El único que en realidad no me habló nunca de dinero parece ser el único que en realidad lo tiene: Francis Ford Coppola, el director de El padrino. Cuando Coppola hizo Apocalypse Now, en Manila, el director de fotografla le habló muchas veces de su ilusión de hacer en cine Cien años de soledad. En el verano de 1979, Coppola y yo coincidimos en el Festival de Cine de Moscú, y él me invitó a cenar, pocos días después, en un ruidoso e inmenso restaurante de Leningrado. Hablamos un poco de sus películas y de mis libros, y me contó lo que su fotógrafo le había dicho sobre Cien años de soledad, pero en ningún momento planteó la posibilidad de hacerlo en cine. Lo único que de veras le interesó fue cuando supo que mi hijo mayor había hecho un curso de alta cocina en París. Coppola, que es un gran comedor y un cocinero de primer orden, se dejó arrastrar por la inspiración súbita de meterse con mi hijo en la cocina del restaurante para preparar la comida que íbamos a comernos. Fue una noche inolvidable.

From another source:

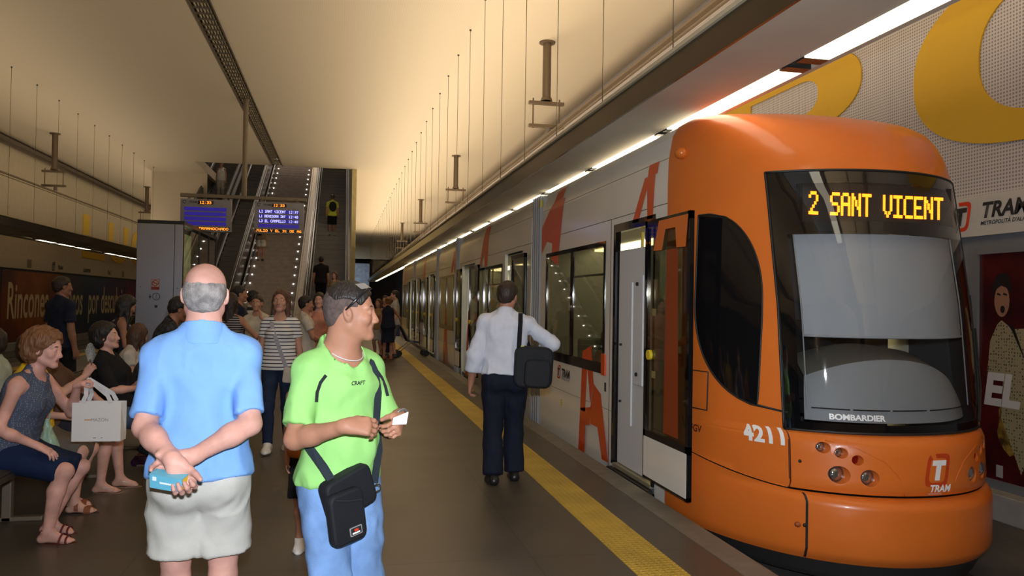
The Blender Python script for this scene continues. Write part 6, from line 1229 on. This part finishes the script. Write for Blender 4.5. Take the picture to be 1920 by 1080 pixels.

Con todo, mi reticencia de que se hagan en cine Cien años de soledad, y en general cualquiera de mis libros publicados, no se funda en la extravagancia de los productores. Se debe a mi deseo de que la comunicación con mis lectores sea directa, mediante las letras que yo escribo para ellos, de modo que ellos se imaginen a los personajes como quieran, y no con la cara prestada de un actor en la pantalla. Anthony Quinn, con todo y su millón de dólares, no será nunca para mí ni para mis lectores el coronel Aureliano Buendía. El único que podría hacer ese papel, sin pagar ni un centavo, es el jurista colombiano y gran amigo mío Mario Latorre Rueda. Por lo demás, he visto muchas películas buenas hechas sobre novelas muy malas, pero nunca he visto una buena película hecha sobre una buena novela.